Third Stage Pitch Bump
Review of tracking footage shows that the second stage booster did not fall away cleanly at separation and instead appeared to remain close to the third stage prior to ignition. The angle of the ground footage from almost directly behind the rocket, which is still pointing up at nearly 60°, makes it hard to see if the second stage bumps into the third stage but that is the most likely explanation. Examination of the recovered third stage hasn’t provided conclusive evidence due to the damage the engine also receives from re-entry, but it does appear to have been struck lightly.
Looking back at all previous Mk6-I ascent telemetry has revealed that the second stage booster has never fallen away at an angle less than 66° and this flight it detached at 61° due to the already shallow ascent angle from the tilted launch base. This could have been enough of a lateral release to negate some of the decoupler force and not push the booster far enough away to escape the slipstream of the rocket.
Re-Entry Tumble
Further analysis of telemetry data shows that upon re-entry the rocket took an uncharacteristic tumble as it passed through 30km. Thankfully this occurred just after Max Q and despite rotating lateral to the airstream several times the rocket held together under forces as high as 15.8G as airbrakes were deployed. At this time it’s uncertain whether the unstable re-entry was a direct result of the precession it picked up from the second stage impact or also had something to do with the payload placement causing an unbalanced center of mass.
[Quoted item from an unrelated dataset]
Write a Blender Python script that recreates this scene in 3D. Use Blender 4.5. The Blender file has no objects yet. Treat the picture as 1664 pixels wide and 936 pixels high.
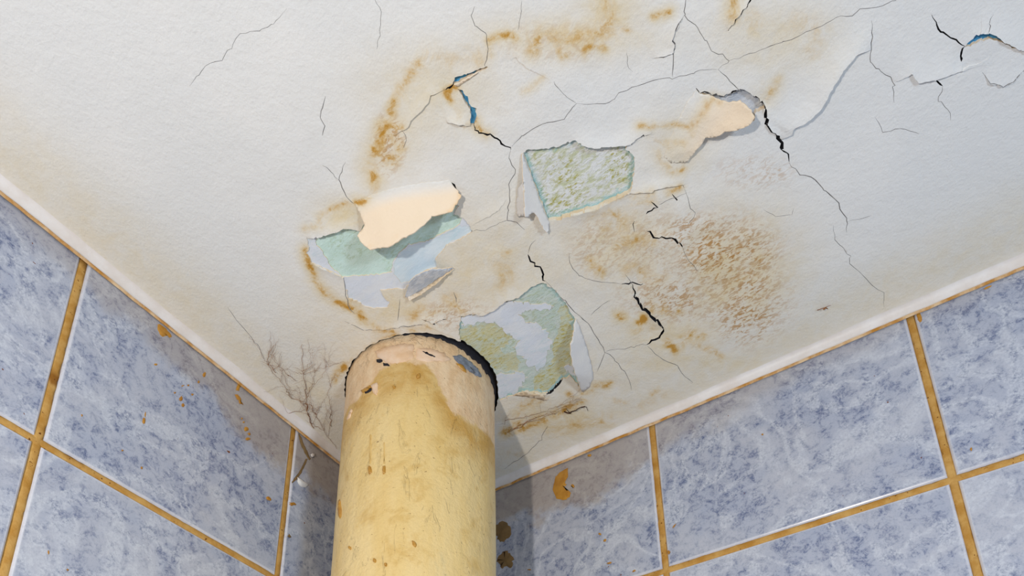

Had the rocket been returning from the expected height of +400km it’s likely this tumble could have ripped the engine and fuel tanks off, carrying with them the air brakes, and the payload would not have had the drag to slow to a safe landing speed even after chute deployment.
Future Plans
There’s not enough time between flight analysis and launch of the next rocket to make any major changes, so it will fly constructed similar to this one. Measures will be taken to ensure that the launch base remains level and if it is not that it will be picked up on during preflight. If the second stage impact and re-entry tumble repeat themselves on the next mission then we will have time before the next two launches to attempt corrective measures with the rocket itself.